## WRITTEN PROBLEM
Find the lines containing the word "that" and copy every one of them.

## SUPPLIED ENTRIES
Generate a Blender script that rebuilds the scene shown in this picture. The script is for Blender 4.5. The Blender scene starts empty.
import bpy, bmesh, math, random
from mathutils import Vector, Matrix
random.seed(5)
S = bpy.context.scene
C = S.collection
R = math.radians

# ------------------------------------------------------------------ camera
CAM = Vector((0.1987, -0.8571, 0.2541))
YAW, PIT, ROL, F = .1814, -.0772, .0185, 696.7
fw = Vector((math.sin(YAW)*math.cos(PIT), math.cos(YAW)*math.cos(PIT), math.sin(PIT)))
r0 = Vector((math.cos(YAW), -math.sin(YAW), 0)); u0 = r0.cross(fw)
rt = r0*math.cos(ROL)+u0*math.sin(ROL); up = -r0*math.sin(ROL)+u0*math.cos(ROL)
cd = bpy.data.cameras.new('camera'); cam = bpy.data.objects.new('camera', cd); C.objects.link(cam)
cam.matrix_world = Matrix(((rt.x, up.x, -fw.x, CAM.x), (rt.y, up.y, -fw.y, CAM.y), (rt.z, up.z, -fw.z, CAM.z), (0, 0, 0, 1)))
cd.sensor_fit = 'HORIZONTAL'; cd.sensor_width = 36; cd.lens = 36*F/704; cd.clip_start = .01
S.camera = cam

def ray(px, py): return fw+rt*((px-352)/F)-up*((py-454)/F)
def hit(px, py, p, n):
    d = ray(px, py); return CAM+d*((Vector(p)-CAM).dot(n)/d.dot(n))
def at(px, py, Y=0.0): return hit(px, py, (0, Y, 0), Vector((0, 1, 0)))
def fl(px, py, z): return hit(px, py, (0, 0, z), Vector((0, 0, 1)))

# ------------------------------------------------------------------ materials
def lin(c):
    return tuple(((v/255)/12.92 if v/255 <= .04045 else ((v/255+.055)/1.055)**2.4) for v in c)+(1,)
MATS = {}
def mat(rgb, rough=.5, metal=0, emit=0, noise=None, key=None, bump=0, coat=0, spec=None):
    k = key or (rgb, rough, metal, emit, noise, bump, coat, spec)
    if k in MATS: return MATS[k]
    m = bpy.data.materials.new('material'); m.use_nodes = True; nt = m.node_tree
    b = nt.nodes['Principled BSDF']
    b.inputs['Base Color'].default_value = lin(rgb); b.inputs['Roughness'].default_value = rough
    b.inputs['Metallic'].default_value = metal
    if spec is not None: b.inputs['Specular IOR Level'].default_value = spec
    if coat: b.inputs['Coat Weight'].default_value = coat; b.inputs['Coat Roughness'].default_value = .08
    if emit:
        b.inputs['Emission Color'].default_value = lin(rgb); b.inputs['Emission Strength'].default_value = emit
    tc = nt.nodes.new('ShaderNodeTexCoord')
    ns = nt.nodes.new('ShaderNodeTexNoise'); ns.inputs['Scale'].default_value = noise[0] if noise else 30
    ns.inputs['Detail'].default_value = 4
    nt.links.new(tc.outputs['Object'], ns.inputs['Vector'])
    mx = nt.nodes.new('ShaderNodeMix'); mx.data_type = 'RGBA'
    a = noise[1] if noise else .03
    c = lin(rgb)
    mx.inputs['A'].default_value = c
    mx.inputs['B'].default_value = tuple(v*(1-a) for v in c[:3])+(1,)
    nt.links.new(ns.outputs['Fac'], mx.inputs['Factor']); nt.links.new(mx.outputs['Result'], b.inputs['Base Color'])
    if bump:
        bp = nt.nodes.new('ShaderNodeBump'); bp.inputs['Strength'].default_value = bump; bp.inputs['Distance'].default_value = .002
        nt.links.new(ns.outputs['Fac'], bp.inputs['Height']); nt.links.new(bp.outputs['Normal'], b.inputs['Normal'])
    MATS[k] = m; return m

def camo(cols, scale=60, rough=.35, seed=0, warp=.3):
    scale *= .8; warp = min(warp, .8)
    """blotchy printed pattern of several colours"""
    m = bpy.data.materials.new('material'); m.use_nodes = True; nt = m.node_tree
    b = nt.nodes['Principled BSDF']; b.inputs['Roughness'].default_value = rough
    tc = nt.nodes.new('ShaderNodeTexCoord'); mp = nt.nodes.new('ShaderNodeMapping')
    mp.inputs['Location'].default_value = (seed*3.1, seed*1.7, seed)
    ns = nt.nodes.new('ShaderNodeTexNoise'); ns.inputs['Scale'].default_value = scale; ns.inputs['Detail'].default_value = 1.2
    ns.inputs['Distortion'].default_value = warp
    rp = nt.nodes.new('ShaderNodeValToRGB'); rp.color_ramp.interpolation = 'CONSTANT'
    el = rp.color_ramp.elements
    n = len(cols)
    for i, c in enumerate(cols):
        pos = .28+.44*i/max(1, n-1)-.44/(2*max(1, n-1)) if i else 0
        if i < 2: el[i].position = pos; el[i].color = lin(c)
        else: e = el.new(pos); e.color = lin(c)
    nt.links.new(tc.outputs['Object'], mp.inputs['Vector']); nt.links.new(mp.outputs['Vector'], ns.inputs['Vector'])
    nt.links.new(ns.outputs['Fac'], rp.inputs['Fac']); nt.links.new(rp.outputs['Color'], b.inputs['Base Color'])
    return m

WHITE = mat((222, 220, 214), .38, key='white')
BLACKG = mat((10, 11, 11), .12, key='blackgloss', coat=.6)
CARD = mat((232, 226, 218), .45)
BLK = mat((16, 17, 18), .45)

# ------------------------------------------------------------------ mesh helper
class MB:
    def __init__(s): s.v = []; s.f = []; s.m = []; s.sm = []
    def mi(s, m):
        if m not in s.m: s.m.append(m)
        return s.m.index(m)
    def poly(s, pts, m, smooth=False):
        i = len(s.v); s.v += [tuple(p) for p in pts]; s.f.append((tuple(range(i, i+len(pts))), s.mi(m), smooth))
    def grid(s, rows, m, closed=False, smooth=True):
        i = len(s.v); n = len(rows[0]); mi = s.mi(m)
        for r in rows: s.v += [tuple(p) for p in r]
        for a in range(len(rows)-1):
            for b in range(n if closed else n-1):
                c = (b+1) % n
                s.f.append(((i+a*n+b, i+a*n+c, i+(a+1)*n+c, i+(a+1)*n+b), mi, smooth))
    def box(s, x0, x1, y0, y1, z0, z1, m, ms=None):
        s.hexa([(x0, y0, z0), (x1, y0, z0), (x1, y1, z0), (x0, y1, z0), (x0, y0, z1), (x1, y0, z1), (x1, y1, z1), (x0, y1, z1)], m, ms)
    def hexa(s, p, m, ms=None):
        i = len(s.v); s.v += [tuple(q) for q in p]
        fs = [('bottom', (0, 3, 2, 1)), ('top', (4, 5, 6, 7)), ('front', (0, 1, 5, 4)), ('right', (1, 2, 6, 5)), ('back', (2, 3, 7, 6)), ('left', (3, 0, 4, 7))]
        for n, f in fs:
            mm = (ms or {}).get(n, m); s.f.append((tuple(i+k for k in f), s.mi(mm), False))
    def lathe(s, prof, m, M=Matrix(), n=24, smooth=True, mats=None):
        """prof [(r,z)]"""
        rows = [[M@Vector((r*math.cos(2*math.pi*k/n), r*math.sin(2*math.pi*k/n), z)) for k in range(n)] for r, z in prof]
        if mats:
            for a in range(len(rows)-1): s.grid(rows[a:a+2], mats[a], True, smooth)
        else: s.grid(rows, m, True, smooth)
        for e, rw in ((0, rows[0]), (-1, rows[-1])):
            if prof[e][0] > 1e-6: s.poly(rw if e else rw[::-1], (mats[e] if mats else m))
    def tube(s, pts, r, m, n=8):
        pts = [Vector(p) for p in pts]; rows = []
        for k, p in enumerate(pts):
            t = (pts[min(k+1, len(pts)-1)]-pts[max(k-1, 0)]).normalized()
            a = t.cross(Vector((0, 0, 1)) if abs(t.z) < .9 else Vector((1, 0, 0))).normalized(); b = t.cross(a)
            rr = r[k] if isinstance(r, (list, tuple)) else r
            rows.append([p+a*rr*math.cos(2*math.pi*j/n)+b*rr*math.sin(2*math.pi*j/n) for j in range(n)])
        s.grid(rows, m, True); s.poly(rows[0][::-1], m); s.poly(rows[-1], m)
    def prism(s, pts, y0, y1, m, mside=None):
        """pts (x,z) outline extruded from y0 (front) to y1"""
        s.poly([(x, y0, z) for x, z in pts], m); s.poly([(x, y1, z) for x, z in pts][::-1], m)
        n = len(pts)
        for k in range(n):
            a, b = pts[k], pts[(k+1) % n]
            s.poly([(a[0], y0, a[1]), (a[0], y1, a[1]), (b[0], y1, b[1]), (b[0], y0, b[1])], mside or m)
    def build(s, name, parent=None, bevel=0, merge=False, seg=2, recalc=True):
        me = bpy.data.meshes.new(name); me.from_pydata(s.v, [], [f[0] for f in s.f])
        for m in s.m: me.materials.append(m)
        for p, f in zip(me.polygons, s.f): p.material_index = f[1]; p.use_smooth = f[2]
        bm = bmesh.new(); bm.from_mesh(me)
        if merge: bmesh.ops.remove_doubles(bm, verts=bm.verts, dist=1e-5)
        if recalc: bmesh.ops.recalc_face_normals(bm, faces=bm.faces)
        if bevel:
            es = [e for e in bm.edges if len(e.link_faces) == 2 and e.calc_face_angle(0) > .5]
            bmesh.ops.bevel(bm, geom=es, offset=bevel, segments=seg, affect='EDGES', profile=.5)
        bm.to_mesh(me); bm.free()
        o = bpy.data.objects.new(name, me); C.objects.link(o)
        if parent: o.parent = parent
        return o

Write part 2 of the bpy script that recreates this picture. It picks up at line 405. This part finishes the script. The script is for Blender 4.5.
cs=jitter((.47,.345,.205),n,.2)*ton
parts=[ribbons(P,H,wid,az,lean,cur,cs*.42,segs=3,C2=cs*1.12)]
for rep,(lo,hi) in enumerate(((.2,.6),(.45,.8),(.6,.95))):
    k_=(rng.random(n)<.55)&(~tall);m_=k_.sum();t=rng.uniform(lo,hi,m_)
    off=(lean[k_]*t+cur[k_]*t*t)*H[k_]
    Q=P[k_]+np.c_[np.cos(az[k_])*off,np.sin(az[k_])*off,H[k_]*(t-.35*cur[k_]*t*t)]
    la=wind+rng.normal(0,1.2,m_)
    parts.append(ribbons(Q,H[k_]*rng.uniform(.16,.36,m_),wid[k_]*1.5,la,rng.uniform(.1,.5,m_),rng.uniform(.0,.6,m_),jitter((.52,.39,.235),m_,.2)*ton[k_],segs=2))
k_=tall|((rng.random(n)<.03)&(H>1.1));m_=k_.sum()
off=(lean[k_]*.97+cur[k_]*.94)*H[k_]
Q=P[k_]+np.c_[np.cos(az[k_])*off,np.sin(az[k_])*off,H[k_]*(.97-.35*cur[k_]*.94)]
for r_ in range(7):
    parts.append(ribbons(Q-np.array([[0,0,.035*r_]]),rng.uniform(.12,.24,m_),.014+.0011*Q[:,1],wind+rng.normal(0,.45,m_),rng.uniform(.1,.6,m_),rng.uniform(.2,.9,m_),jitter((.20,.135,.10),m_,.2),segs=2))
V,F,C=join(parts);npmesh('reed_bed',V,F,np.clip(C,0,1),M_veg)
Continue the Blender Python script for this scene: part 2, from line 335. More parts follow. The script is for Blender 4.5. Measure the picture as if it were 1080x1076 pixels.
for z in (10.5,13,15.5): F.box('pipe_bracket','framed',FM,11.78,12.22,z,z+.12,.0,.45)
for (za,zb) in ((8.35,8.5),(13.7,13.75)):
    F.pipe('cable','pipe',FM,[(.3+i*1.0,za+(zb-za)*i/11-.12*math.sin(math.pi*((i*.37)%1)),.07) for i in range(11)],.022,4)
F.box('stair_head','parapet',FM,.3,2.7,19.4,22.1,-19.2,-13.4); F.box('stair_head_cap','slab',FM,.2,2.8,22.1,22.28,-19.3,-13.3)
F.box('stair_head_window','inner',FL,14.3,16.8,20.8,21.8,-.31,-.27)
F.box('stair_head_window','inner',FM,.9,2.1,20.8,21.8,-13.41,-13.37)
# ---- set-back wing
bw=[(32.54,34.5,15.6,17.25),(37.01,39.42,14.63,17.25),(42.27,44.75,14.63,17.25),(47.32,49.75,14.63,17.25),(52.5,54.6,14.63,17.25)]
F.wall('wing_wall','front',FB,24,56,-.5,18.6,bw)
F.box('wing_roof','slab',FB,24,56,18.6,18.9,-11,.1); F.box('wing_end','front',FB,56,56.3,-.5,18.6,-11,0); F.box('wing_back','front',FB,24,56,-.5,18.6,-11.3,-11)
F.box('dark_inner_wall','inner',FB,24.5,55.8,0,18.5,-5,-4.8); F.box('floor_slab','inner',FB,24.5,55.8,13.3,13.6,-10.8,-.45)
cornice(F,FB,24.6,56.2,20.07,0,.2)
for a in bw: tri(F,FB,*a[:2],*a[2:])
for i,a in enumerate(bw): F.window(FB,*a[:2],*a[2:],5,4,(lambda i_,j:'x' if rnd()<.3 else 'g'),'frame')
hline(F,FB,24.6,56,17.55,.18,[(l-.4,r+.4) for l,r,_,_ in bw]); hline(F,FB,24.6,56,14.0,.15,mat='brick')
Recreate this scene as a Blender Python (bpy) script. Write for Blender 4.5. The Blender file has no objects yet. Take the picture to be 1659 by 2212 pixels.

## THE RESULT
Generate a Blender script that rebuilds the scene shown in this picture. The script is for Blender 4.5. The Blender scene starts empty.
Write part 2 of the bpy script that recreates this picture. It picks up at line 405. This part finishes the script. The script is for Blender 4.5.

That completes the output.